This review is for the Skil Drill, model number 2895.  This is Skil’s newest 18V Lithium Ion drill and you can buy this in a kit or separate.  You can read our overview of the Skil combo kit.  When Skil designed this drill, they designed it for the home user, but after using it, you could have fooled us.  Over the years we have tested a lot of different power tools designed for the homeowner, but we can honestly say this is one of the best we have tested for a homeowner drill.

There are a lot of professional power tool manufacturers on the market today, but there are few, at least good ones, for the homeowner market.  Now we are not saying all Skil is designed for the homeowner market, all we are talking about is this drill.  In fact, Skil makes some great professional tools such as the Skilsaw.  Skil is owned by Bosch, so if you are familiar with the Bosch power line, you know they make some great tools.

Now the first thing you will notice when you pick up the drill is the weight, this drill is extremely light weighing only 4lbs. and that’s with the battery.  Now for a home owner this is great news.  When you don’t work with tools all day long and now you have a big project, you will feel muscles in your shoulder and arms you never knew you had.  A lighter drill can make all the difference, so we are very happy with the overall weight.  The biggest item we noticed was the balance.  As we noted, we have tested a lot of home owner drills over the years and if we pick up a drill or any other power tool that doesn’t have good balance, we pretty much end our testing there.  If a company can not figure out how important balance is, what else haven’t they figured out.  This is not the case with the drill.  The balance on the Skil drill is incredible, it’s not too heavy in the front or in the back, so it is very easy to maneuver and use.  You end up enjoying using this drill instead of fighting it.

Skil packed a pretty good punch of power into this drill.  This has 400 in. lbs of toque and has a 0-450 and 0-1,400 RPM.  Skil uses a 1/2″ chuck and it almost looks identical to the Bosch chuck system, which we know is a great chuck that holds the bit into place even under heavy applications.  Now we didn’t take this drill apart, but we do know Skil uses an all metal gear train, so it can withstand very heavy use.  The clutch system is a standard 20 +1.  As you can see by the picture above, there is also a side handle a user can attach on the left or right side of the drill.  Overall some very impressive specs on this drill.  Another nice feature Skil implemented was a bit index.  On the top you can slide out a guide and it has all the different bit sizes right there for the user.  A user can take the bit insert it into the index and figure out the size of the bit.

For our testing purposes we gave it to a local plumber who was doing a small job down the street.  We wanted to get his feedback.  We also did some of our own run throughs such as drilling into wood and even though it is not a hammer drill we tried to drill some concrete to see if we could get it to bog down or how long the battery would last under these conditions.
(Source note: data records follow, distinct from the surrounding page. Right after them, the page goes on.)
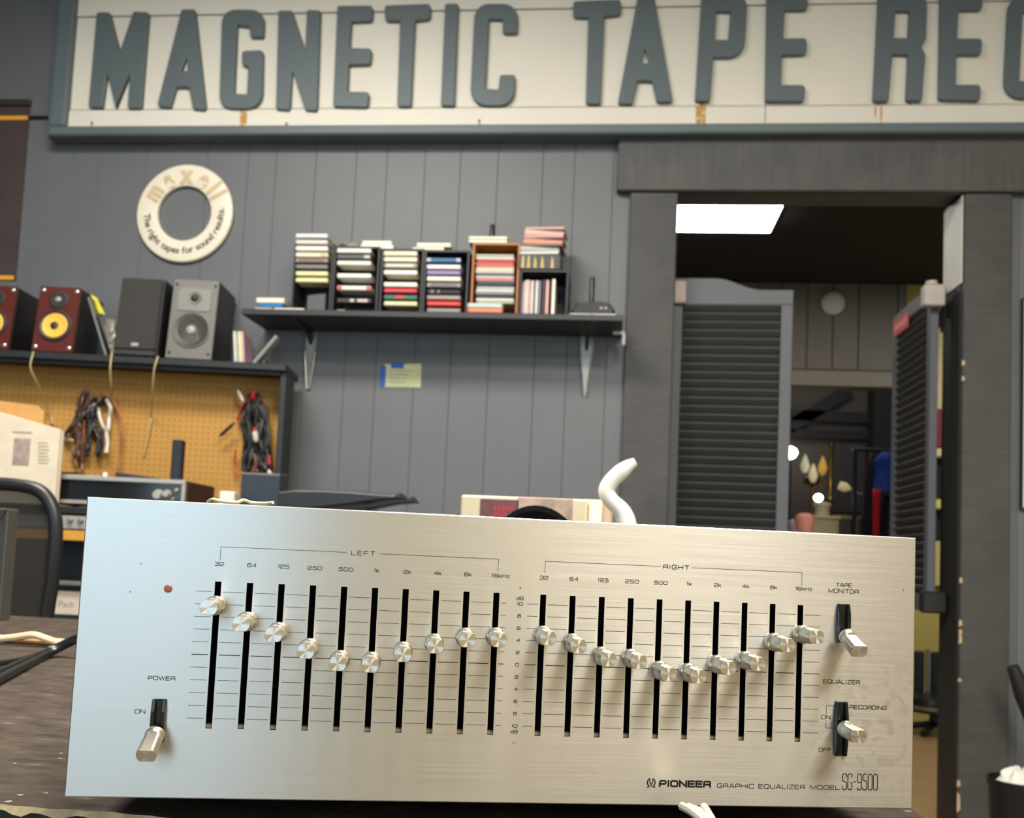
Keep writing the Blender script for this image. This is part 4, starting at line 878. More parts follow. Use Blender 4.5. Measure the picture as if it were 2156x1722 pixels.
plug('silver and red plug in the middle of the black cable hank', (660, 870), (640, 720), .010, (206, 196, 186), (190, 40, 36), d=pgd-.07)
plug('pinkish white plug hanging at the right of the cable hank', (830, 1250), (880, 1390), .008, (214, 190, 190), (150, 40, 40), d=pgd-.07)

# ================================================================== shelving unit and the hi-fi on it
r0 = at(60, 1000, 2.66); SFm = Frame(r0.x, 2.66, 0, 5)
def sl(px, py, d=0): return SFm.loc(px, py, d)
su = thing('shelving_unit', 'black shelving unit with an orange-edged shelf left of the equalizer', 'shelving', mw=SFm.M)
ux0, ux1 = -.5, sl(600, 1060).x+.02; udep = .27
bx('top_board', HB, su, ux0, ux1, .0, udep, BT_Z-.022, BT_Z, M=SFm.M, bevel=.002)
oz1 = sl(160, 1117, 0).z; oz0 = sl(160, 1138, 0).z
bx('shelf', HB, su, ux0+.03, ux1-.03, .004, udep, oz0, oz1, M=SFm.M)
bx('orange_edge', mat('orange_edge', (196, 140, 52), .6), su, ux0+.03, ux1-.03, -.004, .0039, oz0, oz1, M=SFm.M, bevel=.001)
zA, zB = sl(150, 1308).z, sl(150, 1368).z
for z in (zA, zB): bx('shelf', HB, su, ux0+.03, ux1-.03, .004, udep, z-.018, z, M=SFm.M)
for x_ in (ux0, ux1-.03): bx('side_panel', HB, su, x_, x_+.03, 0, udep, 0, BT_Z-.0221, M=SFm.M)
bx('back_panel', BLACK, su, ux0+.03, ux1-.03, udep-.01, udep, .02, BT_Z-.0221, M=SFm.M)
bx('plinth', HB, su, ux0+.03, ux1-.03, .004, .03, 0, .06, M=SFm.M)
def railbar(py):
    z = sl(150, py).z; bx('rail', STEEL, su, ux0+.03, ux1-.03, -.002, .012, z-.007, z+.007, M=SFm.M, bevel=.003)
railbar(1228); railbar(1318)
# tuner
tz = BT_Z+.0085
t = thing('stereo_receiver', 'silver-framed receiver with dark glass front and wooden sides', 'receiver', mw=SFm.M @ Matrix.Translation((0, .0, BT_Z)))
a, b = sl(62, 1000), sl(392, 1010); X0, X1 = a.x, b.x; zT = (a.z+b.z)/2
SILV = mat('silver_front', (176, 170, 160), .35, .5, var=.05, scale=40, stretch=(.2, 1, 6)); WOODS = mat('walnut_side', (66, 36, 30), .45, var=.15, scale=9, stretch=(1, .2, 1))
bx('chassis', BLACK, t, X0+.014, X1-.014, .02, .255, tz, zT-.006, M=SFm.M)
for s0, s1 in ((X0, X0+.013), (X1-.013, X1)): bx('wood_side', WOODS, t, s0, s1, .014, .26, tz, zT+.0, M=SFm.M, bevel=.002)
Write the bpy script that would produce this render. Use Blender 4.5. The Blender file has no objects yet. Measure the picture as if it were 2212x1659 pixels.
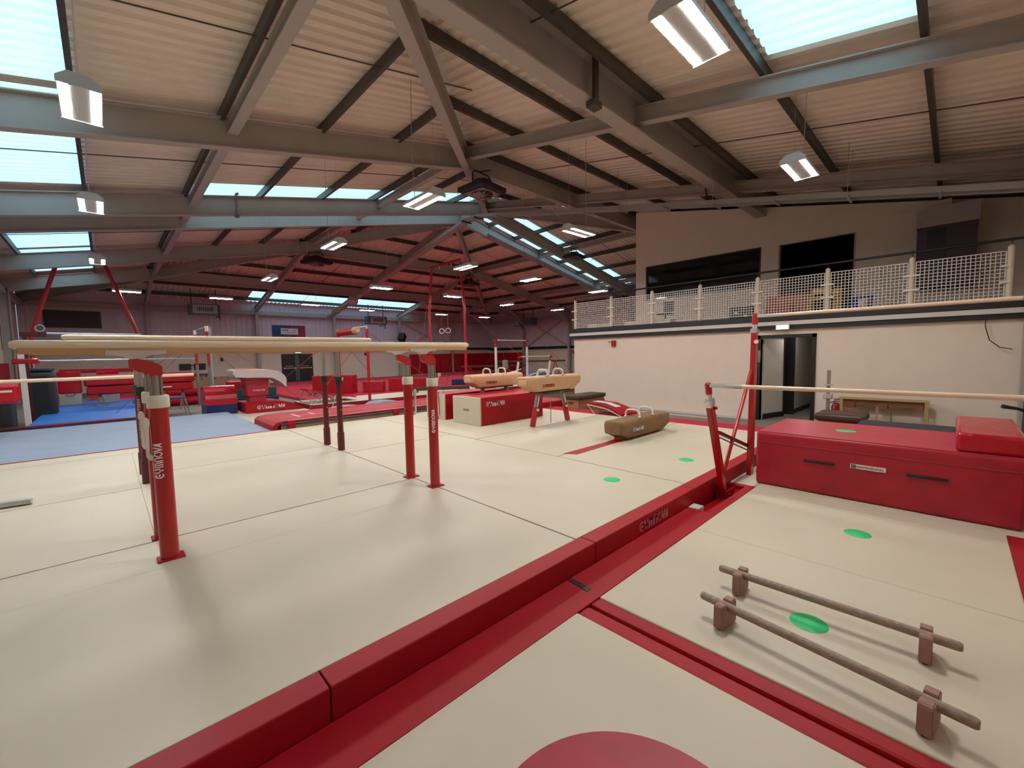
import bpy, bmesh, math, random
from mathutils import Vector, Matrix
random.seed(7)
SC = bpy.context.scene
COL = SC.collection
# ---------------------------------------------------------------- camera
cam_d = bpy.data.cameras.new('camera'); cam = bpy.data.objects.new('camera', cam_d); COL.objects.link(cam)
cam_d.sensor_width = 36.0; cam_d.lens = 36.0 * 914.485 / 2212.0; cam_d.clip_start = 0.02; cam_d.clip_end = 200
_yaw, _pit, _rol = 0.808246672, -0.0719989, -0.01859435
fw = Vector((math.cos(_yaw)*math.cos(_pit), math.sin(_yaw)*math.cos(_pit), math.sin(_pit)))
rt = Vector((math.sin(_yaw), -math.cos(_yaw), 0)); up = rt.cross(fw)
r2 = rt*math.cos(_rol) + up*math.sin(_rol); u2 = -rt*math.sin(_rol) + up*math.cos(_rol)
cam.matrix_world = Matrix(((r2.x, u2.x, -fw.x, 0), (r2.y, u2.y, -fw.y, 0), (r2.z, u2.z, -fw.z, 1.77), (0, 0, 0, 1)))
SC.camera = cam
# ---------------------------------------------------------------- world, exposure
w = bpy.data.worlds.new('world'); SC.world = w; w.use_nodes = True
w.node_tree.nodes['Background'].inputs[0].default_value = (0.55, 0.72, 1.0, 1); w.node_tree.nodes['Background'].inputs[1].default_value = 0.6
SC.view_settings.view_transform = 'Standard'; SC.view_settings.look = 'None'; SC.view_settings.gamma = 1
SC.view_settings.exposure = 0.42; SC.view_settings.use_curve_mapping = False
SC.cycles.diffuse_bounces = 7
TUBE_POWER = 165.0      # emission of the lamp strips
SKY_POWER = 0.95       # brightness of the translucent rooflights
# ---------------------------------------------------------------- materials
def lin(c):
    return tuple((x/12.92 if x <= .04045 else ((x+.055)/1.055)**2.4) for x in c)
def hexc(h):
    h = h.lstrip('#'); return lin(tuple(int(h[i:i+2], 16)/255 for i in (0, 2, 4))) + (1,)
MATS = {}
def mat(name, col, rough=.5, metal=0., spec=.5, bump=0., bscale=8., var=0., vscale=3., coat=0., stretch=None, emit=None, estr=0.):
    m = bpy.data.materials.new(name); m.use_nodes = True; nt = m.node_tree; b = nt.nodes['Principled BSDF']
    c = hexc(col) if isinstance(col, str) else col
    b.inputs['Base Color'].default_value = c; b.inputs['Roughness'].default_value = rough; b.inputs['Metallic'].default_value = metal
    b.inputs['Specular IOR Level'].default_value = spec; b.inputs['Coat Weight'].default_value = coat
    tc = nt.nodes.new('ShaderNodeTexCoord'); mp = nt.nodes.new('ShaderNodeMapping')
    nt.links.new(tc.outputs['Object'], mp.inputs[0])
    if stretch: mp.inputs['Scale'].default_value = stretch
    if var > 0:
        n = nt.nodes.new('ShaderNodeTexNoise'); n.inputs['Scale'].default_value = vscale; n.inputs['Detail'].default_value = 5
        nt.links.new(mp.outputs[0], n.inputs['Vector'])
        r = nt.nodes.new('ShaderNodeMapRange'); r.inputs[1].default_value = .3; r.inputs[2].default_value = .7
        r.inputs[3].default_value = 1-var; r.inputs[4].default_value = 1+var
        nt.links.new(n.outputs[0], r.inputs[0])
        mx = nt.nodes.new('ShaderNodeVectorMath'); mx.operation = 'SCALE'; mx.inputs[0].default_value = c[:3]
        nt.links.new(r.outputs[0], mx.inputs['Scale']); nt.links.new(mx.outputs[0], b.inputs['Base Color'])
    if bump > 0:
        n = nt.nodes.new('ShaderNodeTexNoise'); n.inputs['Scale'].default_value = bscale; n.inputs['Detail'].default_value = 4
        nt.links.new(mp.outputs[0], n.inputs['Vector'])
        bp = nt.nodes.new('ShaderNodeBump'); bp.inputs['Strength'].default_value = bump; bp.inputs['Distance'].default_value = .02
        nt.links.new(n.outputs[0], bp.inputs['Height']); nt.links.new(bp.outputs[0], b.inputs['Normal'])
    if emit:
        b.inputs['Emission Color'].default_value = emit; b.inputs['Emission Strength'].default_value = estr
    MATS[name] = m; return m
mat('cream_vinyl', '#C4B9A4', .5, bump=.4, bscale=1.7, var=.03, vscale=1.6)
mat('red_vinyl', '#9E0016', .55, spec=.35, bump=.12, bscale=3, var=.06)
mat('red_vinyl_gloss', '#AC0C20', .22, bump=.5, bscale=5, var=.05, stretch=(.6, 3, 1))
mat('red_worn', '#A01428', .45, bump=.2, bscale=4, var=.12, vscale=5)
mat('red_top', '#AE2C40', .42, bump=.2, bscale=4, var=.06)
mat('red_carpet', '#AE1430', .9, bump=.1, bscale=40, var=.05)
mat('red_paint', '#AA0A12', .3, coat=.3, var=.03)
mat('maroon_paint', '#5C1018', .35, var=.05)
mat('white_plastic', '#DAD4C6', .35)
mat('white_paint', '#D8D2CC', .4)
mat('cream_paint', '#D0C2AC', .5)
mat('steel_bright', '#C4C0BA', .32, metal=.6)
mat('galvanised', '#A29F9A', .45, metal=.4, var=.06)
mat('steel_dull', '#8C877E', .4, metal=.5, var=.1)
mat('rafter_paint', '#A69E97', .5, var=.04)
mat('purlin_galv', '#4A4642', .5, metal=.25, var=.12, vscale=6)
mat('rail_wood', '#DCC9AE', .45, bump=.05, bscale=20, var=.14, vscale=3, stretch=(1.2, 20, 20))
mat('rail_side', '#BA8F62', .5, var=.12, vscale=3, stretch=(1.2, 20, 40))
mat('fibre_bar', '#D9BFA8', .45, var=.05, stretch=(10, 1, 10))
mat('bar_wood_grey', '#948070', .6, bump=.15, bscale=12, var=.25, vscale=4, stretch=(1.2, 12, 30))
mat('block_wood', '#94705E', .65, bump=.08, var=.12, vscale=9)
mat('tan_leather', '#C49C72', .65, bump=.08, bscale=14, var=.08, vscale=3)
mat('pale_leather', '#CBA27E', .65, bump=.08, bscale=14, var=.05, vscale=3)
mat('brown_suede', '#7F6040', .85, bump=.15, bscale=20, var=.16, vscale=4)
mat('dark_leather', '#4A2A22', .4, bump=.1, var=.15, vscale=6)
mat('dark_suede', '#4A3C2C', .9, var=.15)
mat('box_wood', '#8A5A36', .55, var=.12, vscale=4, stretch=(1, 1, 9))
mat('wall_cream', '#DCCCBC', .75, bump=.03, bscale=20, var=.02)
mat('wall_inner', '#C8BEB2', .8, var=.03)
mat('cladding', '#C6BAC4', .55, var=.03)
mat('roof_sheet', '#E4D8C8', .5, var=.04, vscale=2)
mat('black_paint', '#161618', .4)
mat('painted_room_shade', '#1a1716', .8)  # near-black puts the unlit gallery room's shade into the wall colour
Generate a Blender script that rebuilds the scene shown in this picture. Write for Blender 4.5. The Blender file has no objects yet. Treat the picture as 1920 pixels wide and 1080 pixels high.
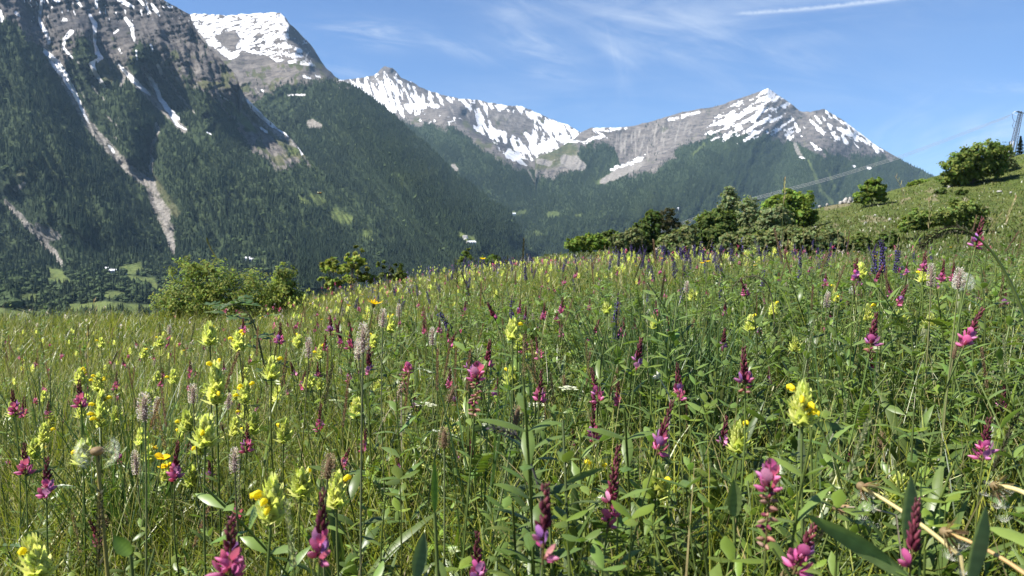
import bpy, math, random
import numpy as np
from mathutils import Vector, Matrix
R = math.radians
random.seed(7)
rng = np.random.default_rng(7)
scene = bpy.context.scene
C = scene.collection

# ------------------------------------------------------------------ camera
PITCH = math.atan(100 / 1440)
cam_d = bpy.data.cameras.new('camera')
cam_d.sensor_width = 36.0
cam_d.lens = 27.0
cam_d.clip_start = 0.02
cam_d.clip_end = 60000
cam_d.dof.use_dof = True
cam_d.dof.focus_distance = 1.7
cam_d.dof.aperture_fstop = 15.0
cam = bpy.data.objects.new('camera', cam_d)
C.objects.link(cam)
cam.location = (0, 0, 0)
cam.rotation_euler = (math.pi / 2 - PITCH, 0, 0)
scene.camera = cam

# ------------------------------------------------------------------ sun + exposure
SUN_EL, SUN_AZ = 51.0, 257.0          # azimuth clockwise from +Y (the view direction): the sun stands to the left
sd = Vector((math.sin(R(SUN_AZ)) * math.cos(R(SUN_EL)), math.cos(R(SUN_AZ)) * math.cos(R(SUN_EL)), math.sin(R(SUN_EL))))
sun_d = bpy.data.lights.new('sun', 'SUN')
sun_d.energy = 5.0
sun_d.angle = R(0.5)
sun_d.color = (1.0, 0.955, 0.89)
sun = bpy.data.objects.new('sun', sun_d)
C.objects.link(sun)
sun.rotation_euler = (-sd).to_track_quat('-Z', 'Y').to_euler()
scene.view_settings.view_transform = 'Standard'
scene.view_settings.look = 'None'
scene.view_settings.exposure = 1.3
scene.view_settings.gamma = 1.0
scene.cycles.max_bounces = 6
scene.cycles.transparent_max_bounces = 6
scene.cycles.volume_bounces = 0
scene.cycles.use_denoising = True
scene.cycles.caustics_reflective = False
scene.cycles.caustics_refractive = False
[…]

In regards to the plumber, he used it for a day and received great feedback.  He drilled some 1/2″ holes into some 2×4, hung drywall and did some other various work.   Overall he loved the drill.  The biggest thing he noted was the light weight of the drill and he loved the balance also.  We know this is designed for the homeowner, but wanted to have it out on a job site for a day just to see how it held up.  Speaking of holding up, he was up about 10′ and dropped it on a concrete slab.  He said the battery did come out and thought he busted the drill.  When he went down the ladder to check the drill and put the battery back in, it ran fine, only a couple small scratches.

On our side, as you can see by the video, we wanted to show the drill drilling some holes and screwing in some screws.  As you can see it rips right through a 2×4 and 3/4″ plywood without batting an eye.  We also used a concrete bit to drill into some concrete to see if we could kill the battery rather quickly and see if we could get the drill to bog down and get hot.  To our surprise, it drilled into a concrete parking bumper with no problems and surprisingly rather quickly without a hammer feature.  Obviously when we hit the rebar in the bumper, we couldn’t go any farther, so we drilled some new holes and again it ran through rather easily.  The drill was a little warm, but not anymore than you would expect for this type of work.  Overall this drill surprised us and we had a lot of fun testing this drill.

Final Thoughts

Overall Skil produced a great drill for the homeowner.  We like the power, the balance and it is a very impressive drill.  This is one of the best homeowner drills we have tested and would even recommend this drill for more than just the weekend warrior, maybe even the contractor who is looking for a big bang for their buck.  We have no problems recommending this drill for the homeowner as we feel it will not let you down.